Practically, the job of an editor is that of a public relations person. The job of an editor, strictly speaking, is to attend parties, attend cocktails given by ministers, the top echelon either in the industries or politics, cultivate sources, primarily for yourself or for your newspaper. But when you consider that there is no profession called editor, then you may have to use your head to qualify the job you do as an editor.
If all you want to do is attend parties and cocktails every night, okay. The day you lose that office, that chair, you are useless to yourself and to the industry and you won’t find any other job. That is the difference between the professional and the passer-by. There are professionals and there are passers-by, people who come, they are raised, within two to three years, they are editor. But they don’t see themselves as professionals. The moment they get something better financially, they move out. The moment they are offered PR managers in a bank, they are gone. But you find that the professionals stick to the industry. He is an editor. Even his employers know that whatever the circumstance, they can rely on him to give their paper a good report wherever he goes.

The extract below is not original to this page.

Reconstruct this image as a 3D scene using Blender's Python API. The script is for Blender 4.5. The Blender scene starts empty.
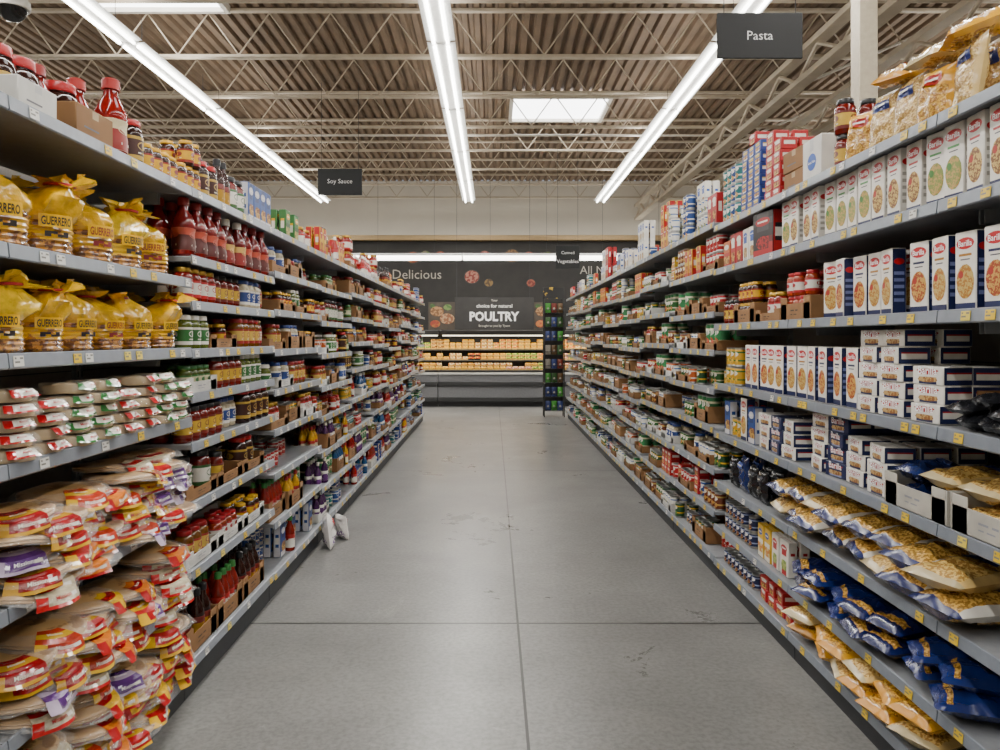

I have covered the Commonwealth Heads of Government Meetings (CHOGOM). While I was editor of The Punch, I covered the World Cup. I make bold to say I was the first black African journalist to cover the World Cup final, and that was in 1978 in Argentina. I couldn’t have covered the World Cup final if I had not been covering the local league or the Challenge Cup or the FA Cup, as it is now known. And Nigeria was not at that particular World Cup final anyway. So, it wasn’t a case of NFA (Nigeria Football Association) putting me on a plane. I was sponsored exclusively by my employer- The Punch. My employers knew that behind the facade of an editor, I was a good sports reporter, because I had done that for many years. So, I could report it. When I went to Kuala Lumpur, I could report the Commonwealth Heads of Government Meeting. That is the subtle difference between the professionals and those who just pass-by or who are in it for the glamour.